I lie, at times, and I expect my kids to, because it is a part of human nature. I have even seen a study which said the most intelligent kids will lie more. Sometimes it's even appropriate to lie- or to be less than completely honest- to be polite or to not hurt someone's feelings.

 

However, I also have a relationship with my kids that is full of trust. The way to deal with lying is for everyone to see the cost of it, the price one pays. It can be loss of trust with a parent or a friend. It can be a consequence that a parent gives a child. It can be learning that lying makes life more complicated and painful than just telling the truth in the first place.

But mostly I think we function through trust and when a child lies to me, I lose my trust in him or her, and the natural consequence of that is whatever I feel to do next. If he steals my money, I move where I keep it, and sit down and talk to him about it, so he knows he didn't get away with it. If he admits it, we are way ahead of when he doesn't, and often the talking, the remorse- and repaying the money- is all thats needed to heal the situation and restore trust. I dont, and have never felt the need to, do punishment on top.

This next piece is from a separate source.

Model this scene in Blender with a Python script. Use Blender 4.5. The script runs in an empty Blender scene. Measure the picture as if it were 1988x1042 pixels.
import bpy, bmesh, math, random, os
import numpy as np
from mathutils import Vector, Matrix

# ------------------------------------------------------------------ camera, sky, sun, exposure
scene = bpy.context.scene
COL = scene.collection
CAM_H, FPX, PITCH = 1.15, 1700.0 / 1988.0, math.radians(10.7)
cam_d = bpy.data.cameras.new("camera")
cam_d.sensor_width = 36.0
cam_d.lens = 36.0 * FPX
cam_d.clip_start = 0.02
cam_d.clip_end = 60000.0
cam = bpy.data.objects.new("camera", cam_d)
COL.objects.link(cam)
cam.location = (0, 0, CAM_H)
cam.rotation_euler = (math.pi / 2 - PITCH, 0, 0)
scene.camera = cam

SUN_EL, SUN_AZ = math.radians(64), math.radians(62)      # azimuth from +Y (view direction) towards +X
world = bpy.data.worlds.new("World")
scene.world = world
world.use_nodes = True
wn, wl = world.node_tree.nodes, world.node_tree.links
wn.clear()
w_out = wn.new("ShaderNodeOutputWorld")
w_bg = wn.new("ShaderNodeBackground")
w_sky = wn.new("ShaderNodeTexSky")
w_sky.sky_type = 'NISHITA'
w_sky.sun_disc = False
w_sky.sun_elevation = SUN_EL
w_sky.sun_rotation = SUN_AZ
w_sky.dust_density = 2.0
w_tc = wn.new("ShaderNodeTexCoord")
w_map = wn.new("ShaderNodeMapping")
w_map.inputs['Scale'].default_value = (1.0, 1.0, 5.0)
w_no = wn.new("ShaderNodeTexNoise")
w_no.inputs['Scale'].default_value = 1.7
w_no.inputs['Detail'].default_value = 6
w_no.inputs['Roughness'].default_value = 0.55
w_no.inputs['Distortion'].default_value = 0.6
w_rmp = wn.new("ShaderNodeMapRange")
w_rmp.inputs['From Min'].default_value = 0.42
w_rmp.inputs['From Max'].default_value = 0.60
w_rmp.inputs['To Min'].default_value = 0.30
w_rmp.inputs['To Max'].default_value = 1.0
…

I have never really come from a moral position of "you musn't lie ever" because I would be a hypocrite to do that- I tell lies, I withhold information from my husband at times (like how much something cost me- if he doesnt ask me directly), I exaggerate. But I come from the persepctive that lying in ways that hurts people and breaks trust just doesnt work, and I dont lie to my kids and I make a point of telling the truth at times even when its uncomfortable to do so.

In other words, I am not absolute about it, I accept that its human to lie- and we deal with it on an issue by issue basis. It has come up several times with my son, and it was a Big Deal each time. All life stopped until he confessed, felt remorse and trust was restored. And sometimes that took some work. But once it was done, it was forgiven totally (even forgiven secretly before he confessed).

I think the best insurance against lying is to try and be honest yourself- even about your lying. It makes it a safer environment for a child to confess. And then help the child to see the cost of the lying- the cost to himself of having the people in his life, that he loves, not be able to trust him.